For many 'Thrones' fans, S8 is just the first ending
Devoted 'Game of Thrones' fans that've watched and re-watched all 73 episodes of the HBO series, and read and reread all 4,000 pages of the books by George R.R. Martin, will at long last get the ending they've craved with the series' eighth and final season that starts Sunday.
But will it be the "real" ending?
The plotlines of the show have long since shot past what's in Martin's books, whose own finale may be many years away. While the endings will likely be similar, Martin, the master of this universe, could take a very different path to get there, making the coming end of the HBO show with its showdown between the humans of Westeros and the invading White Walkers possibly just a preview.
For some it all just means twice the fun. "It doesn't bother me. I don't think they need to be one and the same," said Adonis Voulgaris, a fan of both formats who lives in San Francisco. "For me, it just means more content I get to immerse myself in."
The show premiered in 2011, the same year Martin's fifth book in his 'A Song of Fire and Ice' series was released. Fans have been waiting, and waiting, and waiting, for the sixth, 'The Winds of Winter,' ever since, and many wonder whether the 70-year-old author will live long enough to finish all seven planned books in the series.

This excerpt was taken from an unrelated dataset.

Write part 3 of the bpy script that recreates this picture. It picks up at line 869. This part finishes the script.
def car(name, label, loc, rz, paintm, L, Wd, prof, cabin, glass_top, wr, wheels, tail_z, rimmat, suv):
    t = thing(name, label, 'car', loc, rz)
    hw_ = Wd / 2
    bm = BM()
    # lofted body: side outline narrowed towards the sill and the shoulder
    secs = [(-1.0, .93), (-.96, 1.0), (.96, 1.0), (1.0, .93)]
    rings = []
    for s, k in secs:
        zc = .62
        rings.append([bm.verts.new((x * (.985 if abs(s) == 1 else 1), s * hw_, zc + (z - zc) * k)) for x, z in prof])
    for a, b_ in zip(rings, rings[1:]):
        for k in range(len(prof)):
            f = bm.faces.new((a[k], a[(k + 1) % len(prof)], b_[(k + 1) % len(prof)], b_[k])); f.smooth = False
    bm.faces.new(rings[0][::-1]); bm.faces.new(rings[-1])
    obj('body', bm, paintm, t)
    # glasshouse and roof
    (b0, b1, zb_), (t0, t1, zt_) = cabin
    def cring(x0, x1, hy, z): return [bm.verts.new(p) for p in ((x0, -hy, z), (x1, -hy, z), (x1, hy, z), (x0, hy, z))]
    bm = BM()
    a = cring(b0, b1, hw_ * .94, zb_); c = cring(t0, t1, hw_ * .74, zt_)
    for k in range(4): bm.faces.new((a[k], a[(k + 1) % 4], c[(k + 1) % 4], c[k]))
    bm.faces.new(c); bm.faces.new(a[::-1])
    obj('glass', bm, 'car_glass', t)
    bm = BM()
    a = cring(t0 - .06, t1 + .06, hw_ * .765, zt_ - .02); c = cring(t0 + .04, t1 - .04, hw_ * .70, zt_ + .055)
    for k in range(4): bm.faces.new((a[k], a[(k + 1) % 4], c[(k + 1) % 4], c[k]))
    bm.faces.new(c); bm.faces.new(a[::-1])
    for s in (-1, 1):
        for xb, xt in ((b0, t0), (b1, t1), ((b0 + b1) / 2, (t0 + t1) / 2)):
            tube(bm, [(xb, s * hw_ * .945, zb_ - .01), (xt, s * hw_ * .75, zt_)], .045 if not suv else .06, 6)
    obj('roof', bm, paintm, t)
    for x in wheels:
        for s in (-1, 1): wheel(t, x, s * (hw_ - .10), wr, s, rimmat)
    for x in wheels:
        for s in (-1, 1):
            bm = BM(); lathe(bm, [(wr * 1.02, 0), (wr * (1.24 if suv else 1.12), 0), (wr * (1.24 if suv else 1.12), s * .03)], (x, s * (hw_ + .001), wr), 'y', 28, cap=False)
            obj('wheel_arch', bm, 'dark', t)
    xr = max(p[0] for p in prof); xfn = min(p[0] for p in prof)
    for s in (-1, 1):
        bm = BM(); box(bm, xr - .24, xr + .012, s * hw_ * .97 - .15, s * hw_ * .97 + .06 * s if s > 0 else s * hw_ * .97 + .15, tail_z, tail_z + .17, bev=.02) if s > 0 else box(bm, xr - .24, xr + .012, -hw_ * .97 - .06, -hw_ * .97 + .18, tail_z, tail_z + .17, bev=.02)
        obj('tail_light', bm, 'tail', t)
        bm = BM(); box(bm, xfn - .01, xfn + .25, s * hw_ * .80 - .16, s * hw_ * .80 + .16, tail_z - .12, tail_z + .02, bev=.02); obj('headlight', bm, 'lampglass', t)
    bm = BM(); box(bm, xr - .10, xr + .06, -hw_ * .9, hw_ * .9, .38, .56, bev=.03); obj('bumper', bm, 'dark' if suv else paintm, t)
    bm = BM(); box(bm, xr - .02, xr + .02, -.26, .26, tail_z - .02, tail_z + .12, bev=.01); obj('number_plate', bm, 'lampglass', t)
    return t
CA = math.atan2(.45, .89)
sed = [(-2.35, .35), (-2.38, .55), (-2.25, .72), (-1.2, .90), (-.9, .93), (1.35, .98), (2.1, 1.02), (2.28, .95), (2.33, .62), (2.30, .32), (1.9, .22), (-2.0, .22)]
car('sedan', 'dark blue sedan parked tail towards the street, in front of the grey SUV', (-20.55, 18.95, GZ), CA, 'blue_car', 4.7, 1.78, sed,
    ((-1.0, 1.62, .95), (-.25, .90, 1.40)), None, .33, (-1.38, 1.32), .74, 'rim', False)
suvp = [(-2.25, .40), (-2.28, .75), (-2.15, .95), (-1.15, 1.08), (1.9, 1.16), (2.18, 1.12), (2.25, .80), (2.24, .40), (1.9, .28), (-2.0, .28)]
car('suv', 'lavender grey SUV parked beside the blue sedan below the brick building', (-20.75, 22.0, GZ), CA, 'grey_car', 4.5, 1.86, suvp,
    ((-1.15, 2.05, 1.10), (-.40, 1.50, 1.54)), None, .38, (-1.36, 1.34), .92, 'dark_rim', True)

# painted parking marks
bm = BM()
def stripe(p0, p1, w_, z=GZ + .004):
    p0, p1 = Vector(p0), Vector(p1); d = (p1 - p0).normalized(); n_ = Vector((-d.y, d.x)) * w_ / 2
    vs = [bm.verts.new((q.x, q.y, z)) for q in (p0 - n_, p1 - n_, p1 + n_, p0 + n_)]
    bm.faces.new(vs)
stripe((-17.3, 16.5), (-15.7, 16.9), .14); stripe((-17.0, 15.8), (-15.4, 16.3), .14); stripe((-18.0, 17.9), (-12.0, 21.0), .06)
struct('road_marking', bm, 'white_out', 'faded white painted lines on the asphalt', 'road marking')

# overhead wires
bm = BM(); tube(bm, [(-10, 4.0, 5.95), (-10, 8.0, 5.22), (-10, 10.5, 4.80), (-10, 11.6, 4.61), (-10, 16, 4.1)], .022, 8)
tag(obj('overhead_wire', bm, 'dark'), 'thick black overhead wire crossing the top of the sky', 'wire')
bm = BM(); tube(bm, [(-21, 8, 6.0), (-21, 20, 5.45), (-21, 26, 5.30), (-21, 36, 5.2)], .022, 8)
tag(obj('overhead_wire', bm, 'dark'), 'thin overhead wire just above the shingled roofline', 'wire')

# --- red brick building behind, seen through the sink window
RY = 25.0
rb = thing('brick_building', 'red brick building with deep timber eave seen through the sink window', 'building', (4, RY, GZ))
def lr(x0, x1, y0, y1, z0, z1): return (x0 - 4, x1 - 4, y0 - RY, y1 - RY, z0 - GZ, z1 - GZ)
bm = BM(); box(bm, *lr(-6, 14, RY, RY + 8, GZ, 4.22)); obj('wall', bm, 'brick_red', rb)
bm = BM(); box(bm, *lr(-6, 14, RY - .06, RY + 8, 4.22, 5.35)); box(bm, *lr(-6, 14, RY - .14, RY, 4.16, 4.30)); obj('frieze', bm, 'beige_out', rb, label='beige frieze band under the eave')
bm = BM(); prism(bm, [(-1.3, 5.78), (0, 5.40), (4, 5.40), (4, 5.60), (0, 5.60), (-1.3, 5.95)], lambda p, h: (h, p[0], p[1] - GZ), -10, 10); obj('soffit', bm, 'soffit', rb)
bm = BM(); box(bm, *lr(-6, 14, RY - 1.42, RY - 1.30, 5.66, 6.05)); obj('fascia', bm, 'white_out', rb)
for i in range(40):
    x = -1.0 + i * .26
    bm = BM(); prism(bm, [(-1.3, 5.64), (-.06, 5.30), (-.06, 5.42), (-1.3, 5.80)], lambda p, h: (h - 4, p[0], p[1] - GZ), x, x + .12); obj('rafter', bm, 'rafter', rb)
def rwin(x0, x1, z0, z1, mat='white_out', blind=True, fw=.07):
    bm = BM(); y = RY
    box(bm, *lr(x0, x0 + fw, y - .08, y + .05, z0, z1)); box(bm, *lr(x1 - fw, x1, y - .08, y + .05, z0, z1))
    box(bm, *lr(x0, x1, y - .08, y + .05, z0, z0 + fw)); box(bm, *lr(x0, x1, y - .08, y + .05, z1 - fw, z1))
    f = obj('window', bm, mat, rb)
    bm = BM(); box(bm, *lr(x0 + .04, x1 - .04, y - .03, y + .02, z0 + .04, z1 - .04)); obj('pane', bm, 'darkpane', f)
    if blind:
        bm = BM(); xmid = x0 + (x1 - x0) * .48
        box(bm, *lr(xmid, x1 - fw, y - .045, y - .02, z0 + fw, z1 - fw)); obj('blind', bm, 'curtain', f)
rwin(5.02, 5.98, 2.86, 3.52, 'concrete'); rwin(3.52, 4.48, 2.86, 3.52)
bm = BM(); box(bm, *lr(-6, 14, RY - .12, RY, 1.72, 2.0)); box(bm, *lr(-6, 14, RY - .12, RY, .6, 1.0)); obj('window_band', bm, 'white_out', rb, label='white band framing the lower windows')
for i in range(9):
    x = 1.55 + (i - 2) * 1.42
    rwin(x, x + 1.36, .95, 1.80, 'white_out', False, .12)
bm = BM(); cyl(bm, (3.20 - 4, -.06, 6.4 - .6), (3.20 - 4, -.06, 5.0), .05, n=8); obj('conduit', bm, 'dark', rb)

"George is not a fast writer," said book-and-show devotee Andrew Stachler, 44, of South Pasadena, California. "So if you were following along, I think it was pretty evident early on that the show was going to get ahead of the books." That did indeed happen, and by season six warrior and king-in-the-making Jon Snow had been resurrected and went back to trying to save the world, while he still lies stabbed to death in a mutiny in the books.